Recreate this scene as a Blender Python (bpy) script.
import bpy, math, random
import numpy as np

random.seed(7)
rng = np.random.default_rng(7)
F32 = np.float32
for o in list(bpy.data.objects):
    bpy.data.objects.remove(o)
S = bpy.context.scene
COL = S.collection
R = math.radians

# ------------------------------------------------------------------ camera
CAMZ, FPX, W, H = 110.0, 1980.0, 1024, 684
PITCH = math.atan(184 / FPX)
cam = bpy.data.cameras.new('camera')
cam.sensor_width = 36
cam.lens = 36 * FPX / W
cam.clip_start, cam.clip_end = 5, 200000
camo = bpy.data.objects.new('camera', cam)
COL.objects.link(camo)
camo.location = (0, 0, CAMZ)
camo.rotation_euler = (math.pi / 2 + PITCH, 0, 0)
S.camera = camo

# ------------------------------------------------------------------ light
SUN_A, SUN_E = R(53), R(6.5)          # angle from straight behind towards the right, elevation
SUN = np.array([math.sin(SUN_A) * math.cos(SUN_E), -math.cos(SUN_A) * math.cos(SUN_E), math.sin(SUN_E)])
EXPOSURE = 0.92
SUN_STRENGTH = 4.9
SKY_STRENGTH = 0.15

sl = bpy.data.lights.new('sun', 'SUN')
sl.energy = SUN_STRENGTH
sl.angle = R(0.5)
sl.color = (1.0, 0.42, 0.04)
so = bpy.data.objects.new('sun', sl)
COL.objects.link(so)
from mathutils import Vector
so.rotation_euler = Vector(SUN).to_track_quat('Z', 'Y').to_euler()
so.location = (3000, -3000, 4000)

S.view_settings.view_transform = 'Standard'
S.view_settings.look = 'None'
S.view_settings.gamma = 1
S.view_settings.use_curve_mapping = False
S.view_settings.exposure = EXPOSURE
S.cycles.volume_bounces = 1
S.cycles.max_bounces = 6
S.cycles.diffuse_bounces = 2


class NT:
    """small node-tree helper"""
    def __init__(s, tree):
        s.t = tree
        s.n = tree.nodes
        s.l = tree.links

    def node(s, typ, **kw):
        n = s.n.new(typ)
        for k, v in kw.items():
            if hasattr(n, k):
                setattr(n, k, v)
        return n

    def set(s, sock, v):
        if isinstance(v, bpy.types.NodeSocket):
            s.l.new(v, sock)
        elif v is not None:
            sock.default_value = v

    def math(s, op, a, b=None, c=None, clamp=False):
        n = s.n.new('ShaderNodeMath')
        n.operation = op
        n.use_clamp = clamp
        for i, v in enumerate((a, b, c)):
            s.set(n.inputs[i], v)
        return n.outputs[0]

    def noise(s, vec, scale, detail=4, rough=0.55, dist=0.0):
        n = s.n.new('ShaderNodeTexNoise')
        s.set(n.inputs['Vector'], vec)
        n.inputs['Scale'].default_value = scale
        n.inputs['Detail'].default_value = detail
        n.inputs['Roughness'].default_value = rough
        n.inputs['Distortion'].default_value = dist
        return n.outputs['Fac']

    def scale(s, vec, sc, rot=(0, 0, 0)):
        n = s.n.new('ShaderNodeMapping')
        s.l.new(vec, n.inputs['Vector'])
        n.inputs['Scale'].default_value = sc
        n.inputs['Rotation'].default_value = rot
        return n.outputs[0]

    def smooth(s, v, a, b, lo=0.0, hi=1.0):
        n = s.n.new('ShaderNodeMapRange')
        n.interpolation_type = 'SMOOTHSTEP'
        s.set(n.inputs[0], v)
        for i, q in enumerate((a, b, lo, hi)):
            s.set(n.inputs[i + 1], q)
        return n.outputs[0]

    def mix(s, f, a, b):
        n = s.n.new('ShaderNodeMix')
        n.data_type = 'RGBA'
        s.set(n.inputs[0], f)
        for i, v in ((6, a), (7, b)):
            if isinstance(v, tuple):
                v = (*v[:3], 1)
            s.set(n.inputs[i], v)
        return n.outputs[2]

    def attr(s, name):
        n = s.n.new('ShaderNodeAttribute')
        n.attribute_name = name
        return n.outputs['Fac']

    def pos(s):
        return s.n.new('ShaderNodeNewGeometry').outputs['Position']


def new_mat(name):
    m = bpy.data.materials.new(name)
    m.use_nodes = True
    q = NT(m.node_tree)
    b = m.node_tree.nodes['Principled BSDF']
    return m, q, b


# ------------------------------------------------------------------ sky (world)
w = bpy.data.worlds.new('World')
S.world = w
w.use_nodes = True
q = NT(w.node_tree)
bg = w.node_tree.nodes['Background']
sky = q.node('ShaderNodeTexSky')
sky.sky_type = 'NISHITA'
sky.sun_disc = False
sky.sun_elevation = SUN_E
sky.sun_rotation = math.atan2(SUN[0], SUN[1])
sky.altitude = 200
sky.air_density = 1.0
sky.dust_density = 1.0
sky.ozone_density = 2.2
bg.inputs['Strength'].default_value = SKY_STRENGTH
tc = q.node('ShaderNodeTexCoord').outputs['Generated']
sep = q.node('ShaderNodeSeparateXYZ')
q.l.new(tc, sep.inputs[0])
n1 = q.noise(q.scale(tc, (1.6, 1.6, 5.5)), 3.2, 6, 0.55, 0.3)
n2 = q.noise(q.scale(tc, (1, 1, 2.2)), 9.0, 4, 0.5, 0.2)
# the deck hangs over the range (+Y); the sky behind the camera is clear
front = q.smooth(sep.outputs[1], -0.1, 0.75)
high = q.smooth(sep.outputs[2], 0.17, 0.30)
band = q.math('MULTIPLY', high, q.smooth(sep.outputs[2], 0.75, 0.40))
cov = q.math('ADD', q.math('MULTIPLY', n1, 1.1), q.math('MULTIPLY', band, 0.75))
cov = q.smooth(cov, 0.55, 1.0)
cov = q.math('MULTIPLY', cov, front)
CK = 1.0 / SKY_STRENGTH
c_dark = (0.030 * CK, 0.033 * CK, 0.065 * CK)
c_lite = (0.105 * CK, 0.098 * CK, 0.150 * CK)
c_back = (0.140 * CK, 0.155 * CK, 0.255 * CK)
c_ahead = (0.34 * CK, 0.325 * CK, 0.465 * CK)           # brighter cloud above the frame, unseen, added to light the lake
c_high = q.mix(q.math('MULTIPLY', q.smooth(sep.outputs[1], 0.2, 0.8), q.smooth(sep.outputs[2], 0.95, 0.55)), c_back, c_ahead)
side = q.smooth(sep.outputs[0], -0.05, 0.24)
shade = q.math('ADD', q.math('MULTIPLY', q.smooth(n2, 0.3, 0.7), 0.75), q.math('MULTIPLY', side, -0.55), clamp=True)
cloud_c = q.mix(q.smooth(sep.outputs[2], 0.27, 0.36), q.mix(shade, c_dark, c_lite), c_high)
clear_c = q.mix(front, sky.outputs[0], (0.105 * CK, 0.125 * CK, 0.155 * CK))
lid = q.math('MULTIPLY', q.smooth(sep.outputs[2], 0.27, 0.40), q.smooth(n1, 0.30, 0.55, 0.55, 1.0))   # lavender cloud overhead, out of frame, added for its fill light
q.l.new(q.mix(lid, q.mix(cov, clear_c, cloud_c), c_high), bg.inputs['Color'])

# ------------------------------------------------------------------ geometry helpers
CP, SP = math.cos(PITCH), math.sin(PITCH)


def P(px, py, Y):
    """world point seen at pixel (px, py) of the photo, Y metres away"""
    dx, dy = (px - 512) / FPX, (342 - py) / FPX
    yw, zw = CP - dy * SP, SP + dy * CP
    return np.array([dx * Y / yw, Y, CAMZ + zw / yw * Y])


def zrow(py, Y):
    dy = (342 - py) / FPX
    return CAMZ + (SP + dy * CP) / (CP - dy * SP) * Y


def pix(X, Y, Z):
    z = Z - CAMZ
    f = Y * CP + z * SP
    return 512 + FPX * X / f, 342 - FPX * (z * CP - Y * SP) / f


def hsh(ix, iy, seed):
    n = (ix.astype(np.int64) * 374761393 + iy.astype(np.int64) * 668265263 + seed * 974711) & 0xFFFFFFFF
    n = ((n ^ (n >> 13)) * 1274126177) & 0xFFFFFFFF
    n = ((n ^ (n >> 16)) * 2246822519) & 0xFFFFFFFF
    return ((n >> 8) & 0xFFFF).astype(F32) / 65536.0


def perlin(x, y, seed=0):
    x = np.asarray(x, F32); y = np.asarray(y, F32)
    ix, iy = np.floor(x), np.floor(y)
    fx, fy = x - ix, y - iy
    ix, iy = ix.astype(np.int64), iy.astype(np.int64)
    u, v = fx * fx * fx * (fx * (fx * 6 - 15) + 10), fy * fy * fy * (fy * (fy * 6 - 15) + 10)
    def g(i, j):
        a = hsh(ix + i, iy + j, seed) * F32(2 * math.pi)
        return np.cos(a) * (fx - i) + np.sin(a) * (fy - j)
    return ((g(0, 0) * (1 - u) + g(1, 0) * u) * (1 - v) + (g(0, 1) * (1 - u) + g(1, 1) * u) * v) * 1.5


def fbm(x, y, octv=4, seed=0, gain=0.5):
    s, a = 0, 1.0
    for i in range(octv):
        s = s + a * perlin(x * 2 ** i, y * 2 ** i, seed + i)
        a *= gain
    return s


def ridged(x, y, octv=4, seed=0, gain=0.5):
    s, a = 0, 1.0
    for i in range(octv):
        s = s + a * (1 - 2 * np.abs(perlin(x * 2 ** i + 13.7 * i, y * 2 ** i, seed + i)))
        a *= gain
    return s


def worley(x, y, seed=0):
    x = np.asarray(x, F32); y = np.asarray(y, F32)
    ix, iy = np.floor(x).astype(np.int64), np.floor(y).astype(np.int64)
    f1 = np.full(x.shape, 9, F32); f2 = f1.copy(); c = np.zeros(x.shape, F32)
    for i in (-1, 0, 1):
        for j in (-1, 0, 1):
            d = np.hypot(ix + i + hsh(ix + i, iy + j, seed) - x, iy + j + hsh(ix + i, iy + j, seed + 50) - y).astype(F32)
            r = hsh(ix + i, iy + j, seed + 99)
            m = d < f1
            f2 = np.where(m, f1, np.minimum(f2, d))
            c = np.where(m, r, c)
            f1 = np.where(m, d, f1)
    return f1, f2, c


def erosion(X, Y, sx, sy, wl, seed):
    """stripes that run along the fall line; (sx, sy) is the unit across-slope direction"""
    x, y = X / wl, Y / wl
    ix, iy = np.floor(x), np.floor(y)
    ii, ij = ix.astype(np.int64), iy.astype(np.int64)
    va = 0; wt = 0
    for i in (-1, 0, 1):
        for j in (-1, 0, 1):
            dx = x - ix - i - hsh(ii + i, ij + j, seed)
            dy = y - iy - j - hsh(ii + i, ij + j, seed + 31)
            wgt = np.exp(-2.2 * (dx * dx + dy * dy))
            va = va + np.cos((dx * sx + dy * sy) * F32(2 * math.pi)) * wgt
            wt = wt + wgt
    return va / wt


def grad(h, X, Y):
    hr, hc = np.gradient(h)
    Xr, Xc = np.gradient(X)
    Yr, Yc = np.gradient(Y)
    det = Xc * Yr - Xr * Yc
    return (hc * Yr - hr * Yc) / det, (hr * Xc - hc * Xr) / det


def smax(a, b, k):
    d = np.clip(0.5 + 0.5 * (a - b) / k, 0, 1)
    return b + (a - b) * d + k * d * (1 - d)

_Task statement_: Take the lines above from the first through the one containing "R = math.radians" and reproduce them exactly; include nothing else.

_Expected output_:
Recreate this scene as a Blender Python (bpy) script.
import bpy, math, random
import numpy as np

random.seed(7)
rng = np.random.default_rng(7)
F32 = np.float32
for o in list(bpy.data.objects):
    bpy.data.objects.remove(o)
S = bpy.context.scene
COL = S.collection
R = math.radians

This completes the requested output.